Go through the records and give each one again exactly.

=== Record extracts ===

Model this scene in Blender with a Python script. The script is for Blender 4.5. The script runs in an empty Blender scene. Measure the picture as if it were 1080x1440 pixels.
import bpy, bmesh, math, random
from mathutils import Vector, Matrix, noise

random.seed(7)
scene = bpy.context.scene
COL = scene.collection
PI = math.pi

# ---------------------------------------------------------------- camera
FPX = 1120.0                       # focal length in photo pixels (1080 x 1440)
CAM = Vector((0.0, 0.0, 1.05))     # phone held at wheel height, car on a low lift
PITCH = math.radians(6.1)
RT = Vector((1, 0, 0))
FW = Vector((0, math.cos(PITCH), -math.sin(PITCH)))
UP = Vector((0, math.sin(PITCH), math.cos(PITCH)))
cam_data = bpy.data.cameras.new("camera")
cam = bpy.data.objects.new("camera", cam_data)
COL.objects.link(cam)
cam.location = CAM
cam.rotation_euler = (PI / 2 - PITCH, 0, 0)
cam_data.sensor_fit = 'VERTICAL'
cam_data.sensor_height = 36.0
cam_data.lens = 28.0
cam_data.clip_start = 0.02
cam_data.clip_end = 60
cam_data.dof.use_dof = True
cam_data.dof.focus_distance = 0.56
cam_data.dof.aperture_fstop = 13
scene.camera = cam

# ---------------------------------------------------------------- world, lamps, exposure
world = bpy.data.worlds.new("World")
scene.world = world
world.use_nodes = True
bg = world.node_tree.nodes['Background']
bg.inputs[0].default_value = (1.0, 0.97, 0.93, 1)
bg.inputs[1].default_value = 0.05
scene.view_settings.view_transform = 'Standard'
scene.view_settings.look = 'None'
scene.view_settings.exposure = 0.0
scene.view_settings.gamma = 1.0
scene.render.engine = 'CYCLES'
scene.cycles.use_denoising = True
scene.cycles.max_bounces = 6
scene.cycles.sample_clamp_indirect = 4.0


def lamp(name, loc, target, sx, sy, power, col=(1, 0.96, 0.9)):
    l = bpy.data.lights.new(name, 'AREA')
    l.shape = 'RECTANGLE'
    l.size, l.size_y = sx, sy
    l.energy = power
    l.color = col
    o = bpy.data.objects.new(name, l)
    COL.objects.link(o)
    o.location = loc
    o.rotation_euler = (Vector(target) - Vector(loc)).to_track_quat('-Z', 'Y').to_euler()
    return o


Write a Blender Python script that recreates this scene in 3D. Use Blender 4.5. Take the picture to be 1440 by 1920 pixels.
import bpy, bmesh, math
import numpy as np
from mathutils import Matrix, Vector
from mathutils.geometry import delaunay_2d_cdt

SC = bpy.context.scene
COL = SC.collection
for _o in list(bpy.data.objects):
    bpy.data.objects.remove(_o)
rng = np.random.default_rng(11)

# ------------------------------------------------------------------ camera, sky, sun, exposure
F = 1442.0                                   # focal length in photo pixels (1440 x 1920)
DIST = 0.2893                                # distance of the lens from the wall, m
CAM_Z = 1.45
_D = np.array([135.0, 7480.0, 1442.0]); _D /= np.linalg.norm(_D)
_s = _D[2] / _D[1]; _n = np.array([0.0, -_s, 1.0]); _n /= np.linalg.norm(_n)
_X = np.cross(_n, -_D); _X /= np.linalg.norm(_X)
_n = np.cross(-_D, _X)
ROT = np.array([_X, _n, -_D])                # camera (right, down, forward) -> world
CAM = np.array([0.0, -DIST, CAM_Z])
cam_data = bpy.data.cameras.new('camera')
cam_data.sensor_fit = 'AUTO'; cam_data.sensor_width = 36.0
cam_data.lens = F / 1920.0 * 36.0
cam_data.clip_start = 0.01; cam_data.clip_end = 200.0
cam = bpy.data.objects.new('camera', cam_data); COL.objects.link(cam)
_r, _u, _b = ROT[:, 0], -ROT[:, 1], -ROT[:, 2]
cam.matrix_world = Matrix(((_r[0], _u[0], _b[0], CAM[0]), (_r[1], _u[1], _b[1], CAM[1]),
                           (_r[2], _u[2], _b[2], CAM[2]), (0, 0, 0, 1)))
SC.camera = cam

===

Answer for the task:
Model this scene in Blender with a Python script. The script is for Blender 4.5. The script runs in an empty Blender scene. Measure the picture as if it were 1080x1440 pixels.
import bpy, bmesh, math, random
from mathutils import Vector, Matrix, noise

random.seed(7)
scene = bpy.context.scene
COL = scene.collection
PI = math.pi

# ---------------------------------------------------------------- camera
FPX = 1120.0                       # focal length in photo pixels (1080 x 1440)
CAM = Vector((0.0, 0.0, 1.05))     # phone held at wheel height, car on a low lift
PITCH = math.radians(6.1)
RT = Vector((1, 0, 0))
FW = Vector((0, math.cos(PITCH), -math.sin(PITCH)))
UP = Vector((0, math.sin(PITCH), math.cos(PITCH)))
cam_data = bpy.data.cameras.new("camera")
cam = bpy.data.objects.new("camera", cam_data)
COL.objects.link(cam)
cam.location = CAM
cam.rotation_euler = (PI / 2 - PITCH, 0, 0)
cam_data.sensor_fit = 'VERTICAL'
cam_data.sensor_height = 36.0
cam_data.lens = 28.0
cam_data.clip_start = 0.02
cam_data.clip_end = 60
cam_data.dof.use_dof = True
cam_data.dof.focus_distance = 0.56
cam_data.dof.aperture_fstop = 13
scene.camera = cam

# ---------------------------------------------------------------- world, lamps, exposure
world = bpy.data.worlds.new("World")
scene.world = world
world.use_nodes = True
bg = world.node_tree.nodes['Background']
bg.inputs[0].default_value = (1.0, 0.97, 0.93, 1)
bg.inputs[1].default_value = 0.05
scene.view_settings.view_transform = 'Standard'
scene.view_settings.look = 'None'
scene.view_settings.exposure = 0.0
scene.view_settings.gamma = 1.0
scene.render.engine = 'CYCLES'
scene.cycles.use_denoising = True
scene.cycles.max_bounces = 6
scene.cycles.sample_clamp_indirect = 4.0


def lamp(name, loc, target, sx, sy, power, col=(1, 0.96, 0.9)):
    l = bpy.data.lights.new(name, 'AREA')
    l.shape = 'RECTANGLE'
    l.size, l.size_y = sx, sy
    l.energy = power
    l.color = col
    o = bpy.data.objects.new(name, l)
    COL.objects.link(o)
    o.location = loc
    o.rotation_euler = (Vector(target) - Vector(loc)).to_track_quat('-Z', 'Y').to_euler()
    return o


Write a Blender Python script that recreates this scene in 3D. Use Blender 4.5. Take the picture to be 1440 by 1920 pixels.
import bpy, bmesh, math
import numpy as np
from mathutils import Matrix, Vector
from mathutils.geometry import delaunay_2d_cdt

SC = bpy.context.scene
COL = SC.collection
for _o in list(bpy.data.objects):
    bpy.data.objects.remove(_o)
rng = np.random.default_rng(11)

# ------------------------------------------------------------------ camera, sky, sun, exposure
F = 1442.0                                   # focal length in photo pixels (1440 x 1920)
DIST = 0.2893                                # distance of the lens from the wall, m
CAM_Z = 1.45
_D = np.array([135.0, 7480.0, 1442.0]); _D /= np.linalg.norm(_D)
_s = _D[2] / _D[1]; _n = np.array([0.0, -_s, 1.0]); _n /= np.linalg.norm(_n)
_X = np.cross(_n, -_D); _X /= np.linalg.norm(_X)
_n = np.cross(-_D, _X)
ROT = np.array([_X, _n, -_D])                # camera (right, down, forward) -> world
CAM = np.array([0.0, -DIST, CAM_Z])
cam_data = bpy.data.cameras.new('camera')
cam_data.sensor_fit = 'AUTO'; cam_data.sensor_width = 36.0
cam_data.lens = F / 1920.0 * 36.0
cam_data.clip_start = 0.01; cam_data.clip_end = 200.0
cam = bpy.data.objects.new('camera', cam_data); COL.objects.link(cam)
_r, _u, _b = ROT[:, 0], -ROT[:, 1], -ROT[:, 2]
cam.matrix_world = Matrix(((_r[0], _u[0], _b[0], CAM[0]), (_r[1], _u[1], _b[1], CAM[1]),
                           (_r[2], _u[2], _b[2], CAM[2]), (0, 0, 0, 1)))
SC.camera = cam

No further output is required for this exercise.